I think that the type of notes you take as a GM towards constructing a session or multi-session adventure varies very much depending on what style of game you run (NOT talking about the underlying system here) and the way your players “break”.
For instance, I’ve recently run both Conan and Call of Cthulh under D20 for different groups. I expected that they would be fairly similar other than the obvious milieu differences because the plot involved a mystery to be pieced together and an object retrieved based on what was figured out.
I found that the Conan group needed more structure “up front” and so I had to have notes on any and every possible encounter (of course I didn’t, but I long ago learned how to let the players fill in details from their own imaginations when necessary while persuading them they’ve cleverly uncovered such-and-such a plot point), while the backstory effort could be almost zilch.

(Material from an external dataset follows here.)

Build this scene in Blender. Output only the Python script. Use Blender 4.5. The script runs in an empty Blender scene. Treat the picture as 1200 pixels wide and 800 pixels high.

The Call of Cthulhu group (in a modern Delta Green setting) required that I go totally nuts on backstory, making sure that the past events the players were looking at were meticulously recorded. A few notes on key characters was necessary along with a few interchangeable stats for “extras” meant I could sandbox the actual story to a much greater extent and save myself lots of trouble plotting encounters the players would finesse anyway.
Neither of these games was predictable, and both were highly enjoyable for me as the GM. Each had its cliched D20 moments (Roll Initiative!) but you know, that is part of the experience. Each had moments that left me, or the players, or on rare occasions all of us looking bewildered and muttering “What the frock just happened”? But the flavour and requirements of each group demanded different styles of prep (aka notes).
I also ran some games a a recent convention on Long Island (RetCon, in Plainview, and a good time was had by all), including a Savage Worlds/Realms of Cthulhu highly railroaded adventure (four hours is a bit cramped for players to sandbox in) for which I had a two-page general guideline of the Key scenes that would have to be played and some penciled annotations on timings for them to allow for an hour or so on the grid at the end for the frantic battle to *Save The President from the Deep Ones!* This also worked well, but was a solution to a problem defined very narrowly. I’m not sure I’d use the same notes if I was running the adventure in an open-ended time slot.
It’s an interesting question, but ultimately I think it’s one that GMs must work out for themselves from experience due to the large number of variables.
@Clawfoot – Your battle sheet sounds like a great tool– definitely a response to making sure that you have the information you need right there. It sounds ideal for you– but it’d be handy for me too. Nice trick!
@Roxysteve – I had a similar division for my games. For my D&D one-shot, I planned on a series of specific scenes, while for Spirit, I worked up a story and some locations where stuff could happen. I “planned” for one schedule, but when the PCs came to the cafe early, I was able to use the bar and gambling room I’d prepared for the next day’s conflict. Lots of the transition and followup scenes were improvised based on colorful research before the session (lots of wikipedia).
I’m a believer in the all powerful note cards. One thing I hadn’t considered before was to notate key rule references or brief rules snippets on the cards. That could really come in handy when you are trying to remember exactly what special talent, feat, or whatever other special ability you were thinking of emphasizing with a particular NPC for the encounter.
For the past four years I’ve moved my campaign notes to the computer pretty much in their entirety, and after some fiddling, came up with an effective format for keeping things organized.